Davalı idare tarafından, davacının yeterince Türkçe bildiği ve kendi iradesiyle Gümrük Kanunu’nun 164. maddesi uyarınca eşyayı gümrüğe terk ettiğinden, Gümrük Kanunu’nun 177. maddesi uyarınca eşyanın tasfiyelik hale geldiğinden bahisle dava konusu işlem tesis edilmiştir.
Eşyanın gümrüğe terki, Anayasayla güvenceye bağlanmış olan mülkiyet hakkından vazgeçilmesi anlamına geldiğinden, ilgilinin kesin ve tereddüte yol açmayacak bir açıklıktaki irade beyanını gerektirdiği tartışmasızdır.
Uyuşmazlıkta, davacı tarafından imzalanan, 9.6.2006 tarihli yolculardan alınan eşyaya ait ambar makbuzu incelendiğinde, makbuzda “kati terk” ifadesine yer verilmekle birlikte, aynı zamanda, üç ay içinde Gümrükten çekilmeyen eşyanın tasfiyeye tabi tutulacağı ve devlet malı haline geleceği ibaresine de yer verildiği; bu ifadeye dayanarak davacı vekilince üç aylık süre dolmadan 27.7.2006 tarihinde eşyanın gümrükten çekilmesi istemiyle başvurduğu görüldüğünden, işleme dayanak alınan makbuzun, davacının gümrüğe terk konusundaki iradesini kesin ve tereddüte yer vermeyecek açıklıkta ortaya koyacak nitelikte bir belge olarak kabul edilemeyeceği sonucuna varılmaktadır.

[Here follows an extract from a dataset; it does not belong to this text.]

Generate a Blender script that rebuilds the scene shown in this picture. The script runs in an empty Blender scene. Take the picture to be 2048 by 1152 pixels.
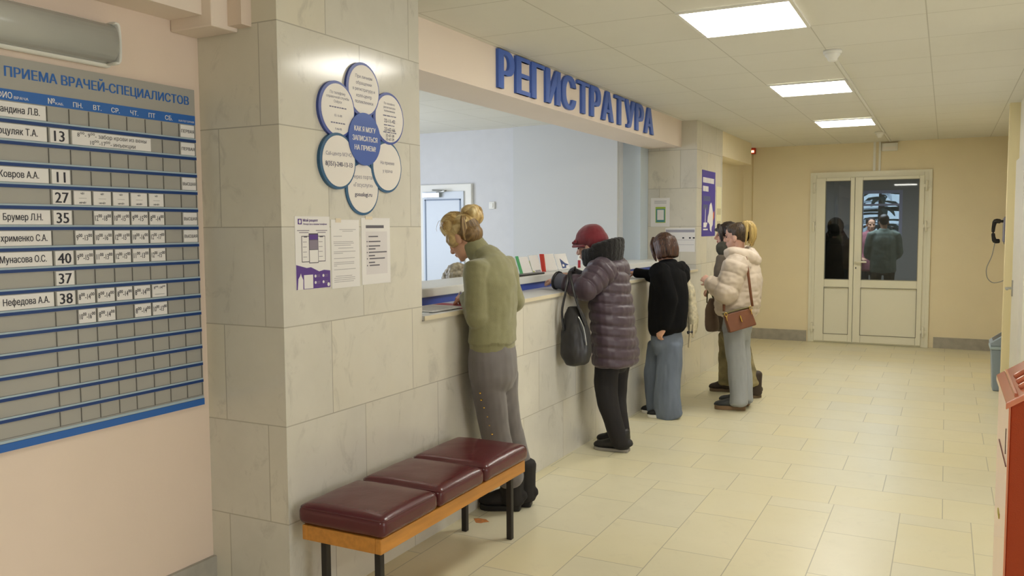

Öte yandan, İran uyruklu olup, İran’da yaşayan davacının yeterince Türkçe bilmediği, makbuz düzenlenmeden önce 20.5.2006 tarihinde ifadesi alınırken yanında Avukatının bulunmasına karşın makbuzu imzaladaığı sırada avukatın bulunmadığı da dikkate alındığında, kati terk ifadesinin ne anlama geldiğini bilemeyeceği açık olduğundan, davacının iradesinin gümrüğe kati terk yönünde olmadığının kabulü gerekmektedir.
Bu durumda, davacının başvurusunun, eşyanın Gümrüğe terk edildiğinden bahisle reddine ilişkin dava konusu işlemde hukuka uyarlık bulunmadığından, davanın reddi yolunda verilen İdare Mahkemesi kararında hukuki isabet görülmemiştir.
Açıklanan nedenlerle, 2577 sayılı Yasanın 49.maddesine uygun bulunan davacının temyiz isteminin kabulüyle, … İdare Mahkemesinin … tarih ve E:…, K:… sayılı kararının, BOZULMASINA dosyanın esas hakkında yeniden karar verilmek üzere anılan Mahkemeye gönderilmesine, 14.6.2011 tarihinde oybirliğiyle karar verildi.